A conclusão assenta no culminar das estruturas de enoturismo. A mais recente é a transformação das antigas cavalariças num espaço que contempla receção de visitantes e hóspedes, loja, wine bar e taberna (espaço para apreciação de petiscos e vinhos).


“Aproveitamos as treliças em ferro no teto como ponto de partida para a restante decoração do espaço”, observa Rita Soares.
O designer Eduardo Aires ajudou no processo, bem como no rebranding e reformulação da identidade visual da herdade permitindo “combinar as diferentes dimensões da Malhadinha – hotelaria e produção agrícola”. O perfil cromático de cores pastel predomina, nas decorações dos espaços e nos novos rótulos de vinhos. A preocupação generalizada é hoje com a sustentabilidade.  “Todo o caminho da Malhadinha foi bem-sucedido porque foi bem pensado”, sublinha João Soares.

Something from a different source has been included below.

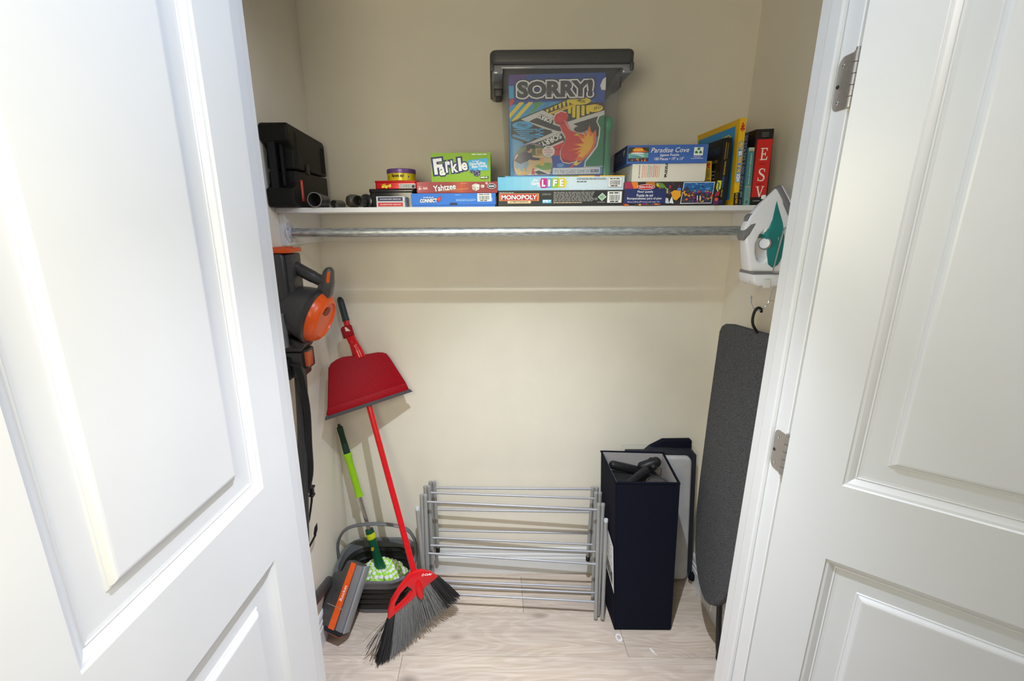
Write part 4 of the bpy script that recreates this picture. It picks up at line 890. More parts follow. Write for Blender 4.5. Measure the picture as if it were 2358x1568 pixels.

Por entre os 455ha de área total na imensidão alentejana, a Herdade da Malhadinha Nova tem agora 400m2 de painéis solares, o que permite reduções de até 35% na fatura energética. Integrante do “Plano de Sustentabilidade dos Vinhos do Alentejo” e da Rede Natura 2000, procura preserva a biodiversidade de aves que a sobrevoam, criou uma rede de reaproveitamento de águas, está a ser meticulosa no cuidado com alguns bosques que pontificam a paisagem geral. Apesar de produtora de gado, apela ao consumo equilibrado de carne e decidiu recusar qualquer produção intensiva.

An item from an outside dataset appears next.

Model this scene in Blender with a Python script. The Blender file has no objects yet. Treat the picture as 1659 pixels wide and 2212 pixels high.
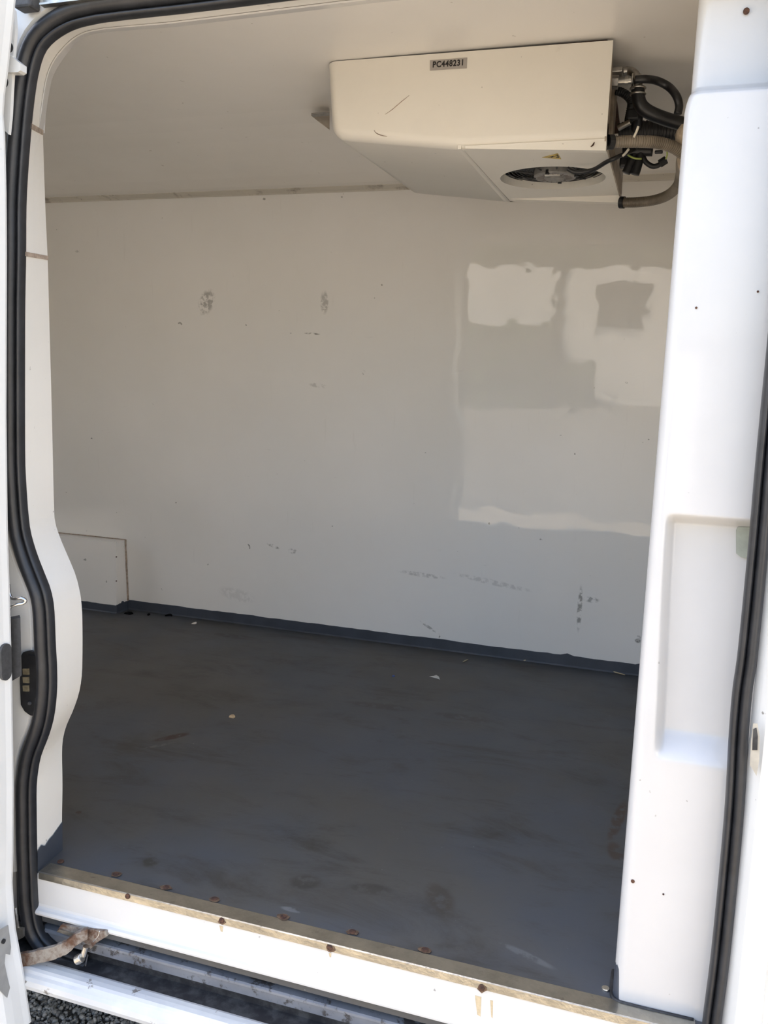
import bpy, bmesh, math, random
import numpy as np
from mathutils import Vector, Matrix
random.seed(7)
S = bpy.context.scene
COL = S.collection

# ------------------------------------------------------------------ camera
FPX, PPX, PPY = 1855.0, 829.5, 1106.0
CAM = np.array([0.0, -1.217, 0.90])
yaw, pitch, roll = math.radians(-17.744), math.radians(-7.952), math.radians(2.1666)
fw = np.array([math.sin(yaw)*math.cos(pitch), math.cos(yaw)*math.cos(pitch), math.sin(pitch)])
r0 = np.cross(fw, [0, 0, 1.]); r0 /= np.linalg.norm(r0); u0 = np.cross(r0, fw)
CR = math.cos(roll)*r0 + math.sin(roll)*u0
CU = -math.sin(roll)*r0 + math.cos(roll)*u0
cd = bpy.data.cameras.new('camera'); cam = bpy.data.objects.new('camera', cd); COL.objects.link(cam)
cd.sensor_fit = 'VERTICAL'; cd.sensor_height = 36.0; cd.lens = FPX/2212*36.0
cd.clip_start = 0.02; cd.clip_end = 500
M = Matrix.Identity(4)
for i in range(3):
    M[i][0] = CR[i]; M[i][1] = CU[i]; M[i][2] = -fw[i]; M[i][3] = CAM[i]
cam.matrix_world = M
S.camera = cam

# ------------------------------------------------------------------ world, sun, exposure
W = bpy.data.worlds.new('sky'); S.world = W; W.use_nodes = True
wn = W.node_tree; bg = wn.nodes['Background']
sky = wn.nodes.new('ShaderNodeTexSky'); sky.sky_type = 'NISHITA'
SUN_DIR = Vector((0.46, -0.27, -0.84)).normalized()          # direction the light travels
sky.sun_disc = False
sky.sun_elevation = math.asin(-SUN_DIR.z)
sky.sun_rotation = math.atan2(-SUN_DIR.x, -SUN_DIR.y)
sky.air_density = 1.2; sky.dust_density = 4.6; sky.ozone_density = 1.0
wn.links.new(sky.outputs[0], bg.inputs[0]); bg.inputs[1].default_value = 0.43
sl = bpy.data.lights.new('sun', 'SUN'); sl.energy = 8.6; sl.angle = math.radians(0.55); sl.color = (1.0, 0.885, 0.71)
so = bpy.data.objects.new('sun', sl); COL.objects.link(so)
so.rotation_euler = SUN_DIR.to_track_quat('-Z', 'Y').to_euler(); so.location = (-3, -2, 6)
vs = S.view_settings
vs.view_transform = 'Standard'; vs.look = 'None'; vs.gamma = 1.0; vs.use_curve_mapping = False
vs.exposure = 0.69
S.cycles.max_bounces = 16; S.cycles.diffuse_bounces = 12; S.cycles.glossy_bounces = 6

# ------------------------------------------------------------------ geometry helpers
def pix(px, py, p0, n):
    """point where the sight line of a photo pixel meets the plane (p0, n)"""
    d = (px-PPX)/FPX*CR - (py-PPY)/FPX*CU + fw
    p0 = np.asarray(p0, float); n = np.asarray(n, float)
    t = ((p0-CAM) @ n)/(d @ n)
    return Vector(CAM + d*t)
def PY(px, py, y): return pix(px, py, (0, y, 0), (0, 1, 0))
def PZ(px, py, z=0.0): return pix(px, py, (0, 0, z), (0, 0, 1))
def PX(px, py, x): return pix(px, py, (x, 0, 0), (1, 0, 0))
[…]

“Sonhei a Malhadinha quando ainda era criança, sonhava ter uma quinta, animais…”. 
O sonho de João materializou-se e partilha-o com a mulher Rita, o irmão Paulo e a cunhada Margarete. E, claro, com os filhos e os sobrinhos, a nova geração da família de quem se espera manter vivo o lema de “fazer da vida uma festa”.

 


Os novos lançamentos Malhadinha

Entre estreias absolutas e atualização de colheitas, a Revista de Vinhos provou as novidades da Herdade da Malhadinha Nova.

17
Antão Vaz da Malhadinha Vinha da Peceguina 2020

Regional Alentejano / Branco / Herdade da Malhadinha Nova
Amarelo palha, rebordo limão. Elegante, expressa lima, toranja, maracujá e um floral bonito. A boa acidez surge em primeiro plano, tem firmeza geral e volume devidamente esculpido. Final longo, persistente e austero, com derradeira nuance apimentada. Saboroso e bem conseguido.
Consumo: 2021-2025
15,00 € / 11ºC

16,5
Antão Vaz da Malhadinha Vinha dos Eucaliptos 2020

Regional Alentejano / Branco / Herdade da Malhadinha Nova
Verde limão. Nariz de madressilva, maçã e toranja. Seco, mostra polpa de fruto branco a meio palato, acidez bem conseguida, final mais volumoso, com geleia de fruto no fecho. Exótico, amplo, apimentado e gastronómico.
Consumo: 2021-2024
15,00 € / 11ºC


16,5
Viosinho da Malhadinha Vinha do Olival 2020

Regional Alentejano / Branco / Herdade da Malhadinha Nova
Amarelo limão. Aromas de lima, toranja, maçã e perceção de pedra molhada. Seco, tem tensão fresca, boa acidez, volume contextualizado e toque amendoado. O final revela exatidão. Uma estreia auspiciosa na vinificação da casta pela Malhadinha.
Consumo: 2021-2025
20,00 € / 11ºC


15,5
Monte da Peceguina 2020

Regional Alentejano / Branco / Herdade da Malhadinha Nova
Antão Vaz, Arinto, Verdelho, Gouveio, Roupeiro e Viognier. Amarelo, laivos limão. Nariz de palha seca, ameixa e alperce. Volumoso, denota untuosidade mas tem acidez em fundo, que o mantém vivaz. O final está seco e de perfil amendoado. Exprime um Alentejo mais quente.